MATERIAL PROVIDED »
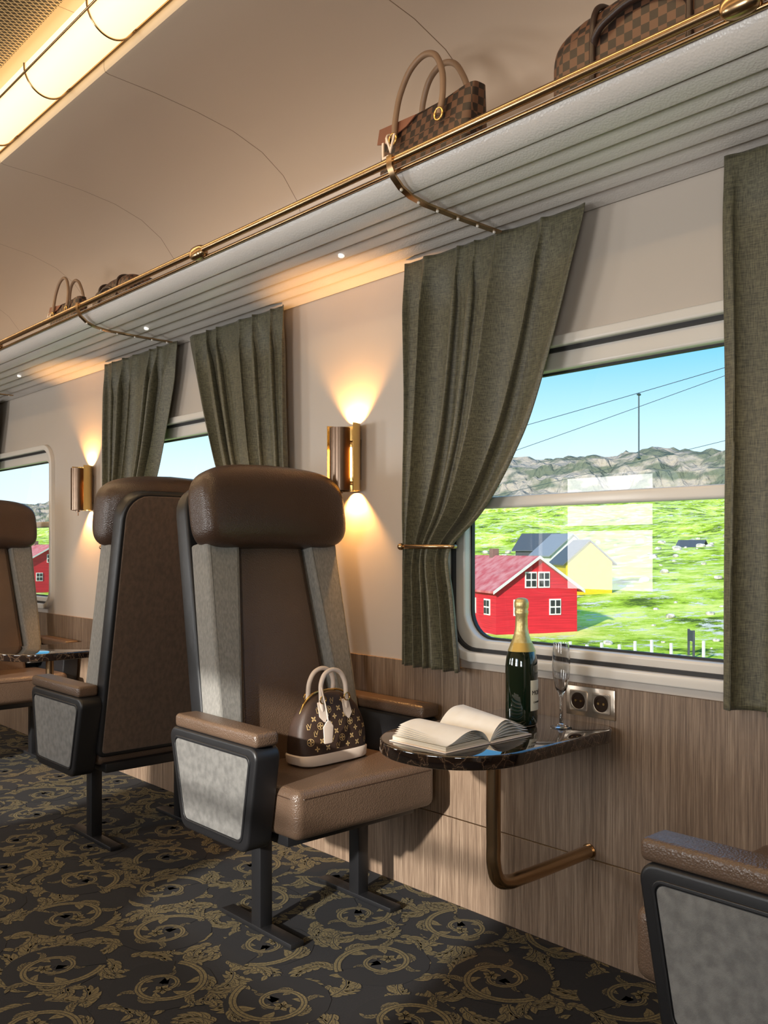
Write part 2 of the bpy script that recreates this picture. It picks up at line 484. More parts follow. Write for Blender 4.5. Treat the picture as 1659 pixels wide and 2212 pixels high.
while y < 8.6:
    x = XA+(gx/2 if row % 2 else 0); k = 0
    while x < WX+.10:
        h = 1 if (k+row) % 2 else -1
        for t_ in range(16 if y < 6 else 9):
            acanthus((x+random.uniform(-.5, .5)*gx, y+random.uniform(-.5, .5)*gy), random.uniform(0, 6.28), random.uniform(.09, .13), random.choice((-1.5, 1.5)), .0006+random.uniform(0, .0007))
        scroll(x, y+random.uniform(-.01, .01), .140, random.uniform(0, 6.28), h, .0026)
        x += gx; k += 1
    y += gy; row += 1
pv2 = [(min(max(v[0], LX+.01), WX-.012), min(max(v[1], Y0), Y1), .0003+v[2]*.36) for v in pv]
pat = bpy.data.meshes.new('pat'); pat.from_pydata(pv2, [], pf)
pat.polygons.foreach_set('material_index', pm_i)
bmf = bmesh.new(); bmf.from_mesh(fl); bmf.from_mesh(pat); flo = bpy.data.meshes.new('floor'); bmf.to_mesh(flo); bmf.free()
fo = add('floor', flo, [carpet_d, carpet_g, carpet_k], fin=False)
tag(fo, 'dark carpet woven with olive gold acanthus scrolls', 'carpet floor', 'structure')

def wallplate(name, x0, x1, label, extra=()):
    outer = [(Y0, -.02), (Y1, -.02), (Y1, 2.47), (Y0, 2.47)]
    holes = [rr(c-HW+.012, c+HW-.012, WZ0+.012, WZ1-.012, .13) for c in list(WC)+list(extra)]
    me = plate([outer]+holes, x0, x1, AX['yz'])
    o = add(name, me, wallm); tag(o, label, 'wall', 'structure'); return o
wallplate('wall_right', WX, WX+.10, 'cream painted carriage side wall with rounded windows', (-.90,))
wallplate('wall_left', LX-.10, LX, 'cream painted carriage wall on the aisle side', (-.90,))
for nm, ya, yb in (('wall_back', Y0-.1, Y0), ('wall_front', Y1, Y1+.1)):
    o = add(nm, rbox(LX-.1, WX+.1, ya, yb, 0, 3.1, 0), wallm); tag(o, 'plain cream end wall of the carriage', 'wall', 'structure')

half = [(2.336, 2.40), (2.333, 2.50), (2.315, 2.60), (2.275, 2.70), (2.205, 2.785), (2.10, 2.85), (1.96, 2.893), (1.80, 2.915), (1.62, 2.928), (1.445, 2.932), (1.430, 2.936), (1.425, 2.95), (1.425, 3.10)]
prof = half+[(2*XM-x, z) for x, z in reversed(half)]
o = add('ceiling', sheet(prof, Y0, Y1, 60), ceilm, ang=50); tag(o, 'smooth cream vaulted carriage ceiling with fine panel seams', 'ceiling', 'structure')
o = add('trim_1', rbox(2*XM-1.235, 1.235, Y0, Y1, 3.062, 3.085, 0), meshm); tag(o, 'bronze diamond mesh centre ceiling panel', 'ceiling panel', 'structure')
o = add('trim_2', joinm([rbox(WX-.010, WX, Y0, Y1, .304, .835, .0015, 1), rbox(WX-.010, WX, Y0, Y1, 0, .300, .0015, 1), rbox(WX-.006, WX, Y0, Y1, .298, .306, 0)], [0, 0, 1]), [wood, brass])
tag(o, 'grained brown wood wainscot below the windows', 'wood panelling', 'structure')
o = add('trim_3', rbox(LX, LX+.01, Y0, Y1, 0, .835, .001, 1), wood); tag(o, 'brown wood wainscot on the aisle wall', 'wood panelling', 'structure')

# ------------------------------------------------------------------ windows
def window(n, c, x, sgn, glass=True):
    e = empty('window_%d' % n, (x, c, 0), 'white framed rounded carriage window with a horizontal rail', 'window', kind='structure')
    mt = AX['yz']
    A = rr(-HW, HW, WZ0, WZ1, .14); B = inset(A, .034)
    add('window_frame', plate([A, B], -.026*sgn, .05*sgn, mt, .006), white, e)
    G = inset(A, .046)
    add('gasket', plate([inset(A, .030), G], -.002*sgn, .012*sgn, mt), rubber, e)
    Cc = rr(-HW+.085, HW-.085, WZ0+.075, WZ1-.10, .10)
    add('inner_frame', plate([inset(A, .040), Cc], .012*sgn, .07*sgn, mt, .008), white, e)
    if glass:
        add('glass_seal', plate([inset(Cc, -.004), inset(Cc, .007)], .045*sgn, .06*sgn, mt), rubber, e)
        pts = inset(Cc, -.003)
        pm_ = bpy.data.meshes.new('pane'); pm_.from_pydata([(.051*sgn, p[0], p[1]) for p in pts], [], [tuple(range(len(pts)))])
        add('window_pane', pm_, pane, e, 'clear glass pane')
    r = rbox(min(-.005*sgn, .03*sgn), max(-.005*sgn, .03*sgn), -HW+.06, HW-.06, 1.386, 1.426, .010, 4)
    add('window_rail', r, white, e)
    return e
for i, c in enumerate(WC): window(i+1, c, WX, 1)
window(4, -.90, WX, 1)
for i, c in enumerate([-.90]+WC): window(5+i, c, LX, -1, False)

# ------------------------------------------------------------------ luggage rack
rack = empty('luggage_rack', (2.0, 3.0, 2.285), 'pale leather and brass overhead luggage rack along the wall', 'luggage rack')
RO = Vector((2.0, 3.0, 2.285))
def radd(name, me, mats, label=None, parent=None, ang=38):
    me.transform(Matrix.Translation(-RO)); return add(name, me, mats, parent or rack, label, ang)
und = []
xs = [2.335, 2.236, 2.156, 2.078, 2.002, 1.928, 1.858]
for i in range(6):
    a, b = xs[i], xs[i+1]
    und += [(a-.0015, 2.304), (a-.0025, 2.290), (a-.005, 2.2850), (a-.010, 2.2830), (a-.016, 2.2835), (b+.012, 2.2950), (b+.008, 2.2970), (b+.0060, 2.304)]
und += [(1.855, 2.307), (1.853, 2.296), (1.848, 2.2915), (1.838, 2.293), (1.818, 2.304), (1.801, 2.320), (1.793, 2.338), (1.792, 2.350)]
top = [(1.797, 2.354), (1.803, 2.350), (1.815, 2.332), (1.84, 2.317), (1.88, 2.312), (2.335, 2.312)]
radd('shelf_panel', sheet(und+top, Y0+.01, Y1-.01, 1, True), rackm, 'ribbed pale leather shelf underside', ang=26)
radd('rail', tube([(1.768, Y0+.02, 2.362), (1.768, Y1-.02, 2.362)], .0125, smooth=False), brass, 'round brass guard rail')
radd('rail', tube([(1.782, Y0+.02, 2.336), (1.782, Y1-.02, 2.336)], .006, smooth=False), brass)
stud = sell(.005, .005, .005, 1, 1, 8, 10); finish(stud)
for by in (-.21, 1.89, 3.99, 6.09, 8.19):
    pl = [(1.757, 2.372), (1.758, 2.345), (1.772, 2.318), (1.80, 2.296), (1.84, 2.281), (1.90, 2.273), (2.06, 2.270), (2.235, 2.270)]
    lo = inset(pl+[(2.235, 2.5), (1.757, 2.5)], -.007)[:len(pl)]
    poly = pl+[(2.235, 2.264)]+list(reversed(lo[:-1]))
    me = sheet(poly, by-.011, by+.011, 1, True)
    br = radd('bracket', me, brass, 'curved brass strap bracket')
    for (sx, sz) in ((1.80, 2.287), (1.87, 2.268), (1.95, 2.263), (2.04, 2.262), (2.13, 2.262), (2.21, 2.262)):
        so = add('stud', stud, white, br, 'pale rivet head', fin=False); so.location = Vector((sx, by, sz))-RO
for cy in (.86, 2.96, 5.06, 7.16):
    s = sell(.045, .024, .026, .7, .8, 14, 18); s.transform(Matrix.Translation((1.771, cy, 2.356)) @ Matrix.Rotation(PI/2, 4, 'Z'))
    radd('rail_clip', s, brass, 'rounded brass rail clip')
spotg = M_emit('spot_glow', (1, .95, .88, 1), .8)
for sy in (2.455, 3.886, 5.47):
    me = lathe([(.0, 0), (.007, 0), (.011, .003), (.011, .014)], 20); xf(me, (2.045, sy, 2.279))
    radd('spot_lamp', me, spotg, 'small round reading spot')

# ------------------------------------------------------------------ ceiling lamp strips
def lamp_strip(cx, lab):
    e = empty('ceiling_lamp', (cx, 3.3, 3.06), lab, 'ceiling lamp', 'long glowing ceiling lamps')
    pr = []
    for i in range(25):
        a = -PI*(-.02+1.04*i/24)
        pr.append((.080*math.cos(a), -.052+.088*math.sin(a)))
    add('lamp_diffuser', sheet(pr, Y0-3.25, Y1-3.35, 1), diff, e, 'glowing cream half round diffuser', ang=60)
    for i in range(-10, 12):
        yy = i*.525
        if not (Y0 < yy+3.3 < Y1): continue
        pts = [(1.05*px, yy, -.052+(pz+.052)*1.05) for px, pz in pr[::2]]
        add('lamp_ring', tube(pts, .0035, 3), brass, e)
    for sx in (1, -1):
        add('lamp_edge', tube([(sx*.086, Y0-3.25, -.085), (sx*.086, Y1-3.35, -.085)], .004, smooth=False), brass, e)
    for yy in (-2.2, 0, 2.2, 4.4):
        l = bpy.data.lights.new('strip_glow', 'AREA'); l.shape = 'RECTANGLE'; l.size = .10; l.size_y = 2.1; l.energy = 8; l.color = (1, .66, .35)
        o_ = bpy.data.objects.new('strip_glow', l); COL.objects.link(o_); o_.parent = e; o_.location = (0, yy, -.152)
    return e
lamp_strip(1.335, 'long cream glowing lamp with brass rings along the ceiling')
lamp_strip(2*XM-1.335, 'long cream glowing lamp with brass rings along the ceiling')

# ------------------------------------------------------------------ curtains
def interp(tab, z):
    if z >= tab[0][0]: return tab[0][1]
    for (za, va), (zb, vb) in zip(tab, tab[1:]):
        if z >= zb:
            return vb+(va-vb)*(z-zb)/(za-zb)
    return tab[-1][1]
TI = [(2.285, .055), (2.1, .10), (1.908, .165), (1.75, .225), (1.637, .275), (1.50, .36), (1.409, .425), (1.33, .50), (1.285, .58), (1.257, .625), (1.22, .622), (1.10, .595), (.83, .565)]
TO = [(2.285, .84), (1.6, .852), (1.257, .858), (.83, .862)]
def smooth_tab(tab, z):
    s = 0; w = 0
    for d in (-.05, -.025, 0, .025, .05):
        k = 1-abs(d)/.075; s += interp(tab, z+d)*k; w += k
    return s/w
def curtain(c, mode, lab, mn=-.048):
    sg = 1 if mode == 'far' else -1
    ns = 260; nt_ = 100; vs = []; fs = []; zt = 2.281; zb = .828
    for j in range(nt_+1):
        z = zt+(zb-zt)*j/nt_
        if mode == 'straight':
            yi, yo = .375, .85; nf = 4.0
        else:
            yi, yo = smooth_tab(TI, z), smooth_tab(TO, z); nf = 6.0
        comp = 1-min(1, (yo-yi)/.8)
        hd = min(1, max(0, (z-2.08)/.19)); hd = hd*hd*(3-2*hd)
        tie = math.exp(-((z-1.257)/.06)**2) if mode != 'straight' else 0
        for i in range(ns+1):
            s = i/ns
            irr = .060*math.sin(9*s+1.3+c)+.040*math.sin(17*s+c*3+.4*z)
            ph = 2*PI*nf*(s+irr*.6) + .5*math.sin(z*1.9+s*5)
            big = math.sin(ph)
            sub = math.sin(2.0*ph+1.0+.8*math.sin(s*11))
            amp = (.037+.002*comp)*(.70+.30*math.sin(s*13+c*2+z*1.2))
            x = amp*big*(1-.72*hd)+.005*sub*(.35+.20*hd)-.006
            x += .008*noise.noise(Vector((s*5, z*2.2, c)))*(1-hd)
            w_ = (yo-yi)/nf
            yy = yo+(yi-yo)*s + .22*w_*math.cos(ph)*(1-.6*hd)*min(1, s*12)*min(1, (1-s)*12)
            x = x*(1-.30*tie)
            vs.append((max(mn, min(.034, x)), sg*yy, z))
    for j in range(nt_):
        for i in range(ns):
            k = j*(ns+1)+i; fs.append((k, k+1, k+ns+2, k+ns+1))
    me = bpy.data.meshes.new('curtain'); me.from_pydata(vs, [], fs)
    e = empty('curtain', (2.275, c, 0), lab, 'curtain', 'olive linen window curtains')
    o = add('drape', me, linen, e, fin=False)
    me.shade_smooth()
    md = o.modifiers.new('thick', 'SOLIDIFY'); md.thickness = .003
    if mode != 'straight':
        ys = [smooth_tab(TO, 1.257)+.004, smooth_tab(TI, 1.257)-.004]
        ring = [(-.004+.036*math.cos(a), sg*((ys[0]+ys[1])/2+(ys[0]-ys[1])/2*math.sin(a)), 1.257) for a in [2*PI*i/24 for i in range(24)]]
        if mn > -.04:
            ring = [(max(mn-.004, r_[0]), r_[1], r_[2]) for r_ in ring]
        tb = add('tieback', tube(ring, .008, 4, True), brass, e, 'slim brass tieback ring')
        s = sell(.013, .013, .013, 1, 1, 12, 14); s.transform(Matrix.Translation((max(mn+.010, -.036), sg*(ys[0]-.028), 1.257)))
        add('finial', s, brass, tb)
        add('tieback_arm', tube([(.0, sg*ys[0], 1.257), (.058, sg*(ys[0]+.004), 1.257)], .006, smooth=False), brass, tb)
    return e
curtain(WC[0], 'far', 'olive linen curtain tied back with a brass ring')
curtain(WC[1], 'far', 'olive linen curtain tied back behind the seats')
curtain(WC[1], 'near', 'olive linen curtain tied back beside the wall lamp', -.022)
curtain(WC[2], 'far', 'olive linen curtain tied back past the second wall lamp')
curtain(WC[0], 'straight', 'olive linen curtain hanging straight in loose folds')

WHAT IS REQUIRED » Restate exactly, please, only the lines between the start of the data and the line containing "tag(fo, 'dark carpet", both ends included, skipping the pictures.

TASK RESPONSE »
Write part 2 of the bpy script that recreates this picture. It picks up at line 484. More parts follow. Write for Blender 4.5. Treat the picture as 1659 pixels wide and 2212 pixels high.
while y < 8.6:
    x = XA+(gx/2 if row % 2 else 0); k = 0
    while x < WX+.10:
        h = 1 if (k+row) % 2 else -1
        for t_ in range(16 if y < 6 else 9):
            acanthus((x+random.uniform(-.5, .5)*gx, y+random.uniform(-.5, .5)*gy), random.uniform(0, 6.28), random.uniform(.09, .13), random.choice((-1.5, 1.5)), .0006+random.uniform(0, .0007))
        scroll(x, y+random.uniform(-.01, .01), .140, random.uniform(0, 6.28), h, .0026)
        x += gx; k += 1
    y += gy; row += 1
pv2 = [(min(max(v[0], LX+.01), WX-.012), min(max(v[1], Y0), Y1), .0003+v[2]*.36) for v in pv]
pat = bpy.data.meshes.new('pat'); pat.from_pydata(pv2, [], pf)
pat.polygons.foreach_set('material_index', pm_i)
bmf = bmesh.new(); bmf.from_mesh(fl); bmf.from_mesh(pat); flo = bpy.data.meshes.new('floor'); bmf.to_mesh(flo); bmf.free()
fo = add('floor', flo, [carpet_d, carpet_g, carpet_k], fin=False)
tag(fo, 'dark carpet woven with olive gold acanthus scrolls', 'carpet floor', 'structure')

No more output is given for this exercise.